→ Aim of the exercise:
Look through the records that follow. Copy every line containing the word "picks".

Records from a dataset
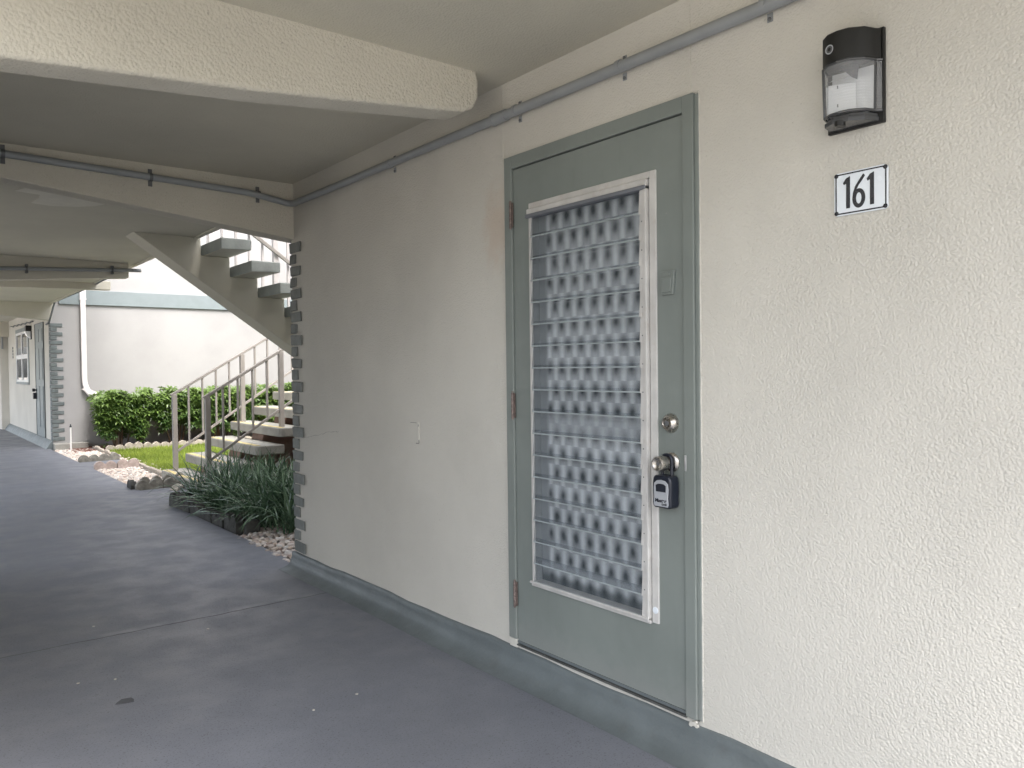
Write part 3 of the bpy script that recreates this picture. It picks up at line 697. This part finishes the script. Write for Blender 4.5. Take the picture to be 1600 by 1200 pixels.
sp += [(2.62, 1.05), (2.62, .66), (1.42, -.1)]
MB().prism(sp, 'y', 9.30, 9.66).build('stringer', M['stringer_brown'], lf2, bevel=.006)
for k in range(7):
    xa = .505+.285*k; z = tops[k]; y0, y1 = 8.62, 10.35; r = .05; xe = xa+.33
    out = [(xa, y0+r), (xa+r*.3, y0+r*.3), (xa+r, y0), (xe, y0), (xe, y1), (xa+r, y1), (xa+r*.3, y1-r*.3), (xa, y1-r)]
    t = MB().prism(out, 'z', z-.105 if k else -.15, z).build('tread', M['concrete_tread'], lf2, bevel=.012)
    MB().box(xa+.012, xa+.075, y0+.06, y1-.06, z+.0004, z+.003).build('nosing_strip', M['yellow_strip'], t)
ld = MB().box(2.50, 4.2, 6.9, 10.4, 1.05, 1.22).box(3.0, 3.4, 8.0, 8.4, -.1, 1.05)
tag(ld.build('stair_landing', M['concrete_tread'], bevel=.01), 'concrete half landing joining the two stair flights behind the wall corner', 'landing')
def railing(root, y, post_xs, zpost, post_h, slope_pts_top, slope_pts_bot, bal_xs, mat, label):
    (xa, za), (xb, zb_) = slope_pts_top; st = (zb_-za)/(xb-xa)
    (xc, zc), (xd, zd) = slope_pts_bot; sb = (zd-zc)/(xd-xc)
    r = MB().beam((xa, y, za), (xb, y, zb_), .042, .030).build('railing', mat, root, bevel=.004)
    MB().beam((xc, y, zc), (xd, y, zd), .025, .028).build('bottom_rail', mat, r, bevel=.003)
    for x, z in zip(post_xs, zpost): MB().box(x-.027, x+.027, y-.027, y+.027, z, za+st*(x-xa)-.012).build('post', mat, r, bevel=.003)
    for x in bal_xs: MB().box(x-.0105, x+.0105, y-.0105, y+.0105, zc+sb*(x-xc)+.012, za+st*(x-xa)-.013).build('baluster', mat, r)
    if label: r['label'] = label
    return r
for y, mt in ((8.85, 'rail_paint'), (10.13, 'rail_paint')):
    railing(lf2, y, (.625, 1.465, 2.31), (.10, .66, 1.22), .9, ((.585, 1.025), (2.40, 2.095)), ((.645, .335), (2.31, 1.425)),
            [.625+.168*k for k in (1, 2, 3, 4, 6, 7, 8, 9)], M[mt], 'near stair railing' if y < 9 else 'far stair railing')
# upper flight railing on its far side, with mid rail
rr_ = railing(uf, 8.13, (.30, 1.135, 1.97), (2.40, 1.80, 1.25), .9, ((.2, 3.52), (2.05, 2.24)), ((.24, 2.50), (2.0, 1.29)),
              [.30+.139*k for k in (1, 2, 3, 4, 5, 7, 8, 9, 10, 11)], M['rail_hazed'], None)
MB().beam((.60, 8.09, 2.93), (1.6, 8.09, 2.24), .03, .036).build('mid_rail', M['rail_paint'], rr_, bevel=.004)

# ================================================================== FAR BUILDING
FY = 15.73
fb = thing('apartment_building', 'bright white far apartment building wall across the courtyard with grey band', 'building', (.1, FY, 0))
WX = .10
f = MB(); f.box(WX, 9.0, FY, FY+.2, -.1, 6.0)
f.build('wall', M['court_wall'], fb)
dy0, dy1, wy0, wy1 = 16.44, 17.48, 18.42, 20.44
f = MB()
f.box(WX, WX+.2, FY+.2, dy0, -.1, 3.0); f.box(WX, WX+.2, dy1, wy0, -.1, 3.0); f.box(WX, WX+.2, wy1, 22.0, -.1, 3.0)
f.box(WX, WX+.2, dy0, dy1, 2.25, 3.0); f.box(WX, WX+.2, dy0, dy1, -.1, .14); f.box(WX, WX+.2, wy0, wy1, -.1, 1.09); f.box(WX, WX+.2, wy0, wy1, 2.27, 3.0)
f.build('side_wall', M['stucco_wall'], fb)
MB().prism([(-.1, -.05), (-.01, .0), (.05, .09), (.088, .135), (.1, .14), (.1, -.05)], 'y', FY-.05, 22).build('base_curb', M['curb_paint'], fb)
MB().box(.1, .62, FY-.22, FY-.001, -.1, .09).build('plinth', M['concrete_tread'], fb, bevel=.01)
MB().box(.237, 9.0, FY-.035, FY-.001, 2.525, 2.786).build('fascia_band', M['band_paint'], fb, bevel=.004)
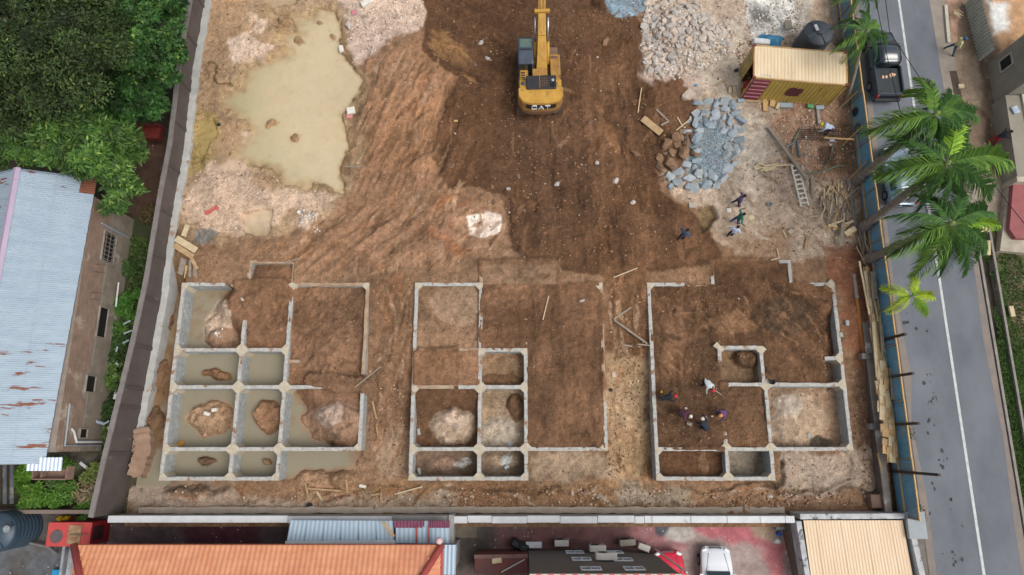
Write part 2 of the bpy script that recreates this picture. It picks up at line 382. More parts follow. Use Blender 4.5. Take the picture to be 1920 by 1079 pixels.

→ Exercise result:
Write part 3 of the bpy script that recreates this picture. It picks up at line 697. This part finishes the script. Write for Blender 4.5. Take the picture to be 1600 by 1200 pixels.
Write part 2 of the bpy script that recreates this picture. It picks up at line 382. More parts follow. Use Blender 4.5. Take the picture to be 1920 by 1079 pixels.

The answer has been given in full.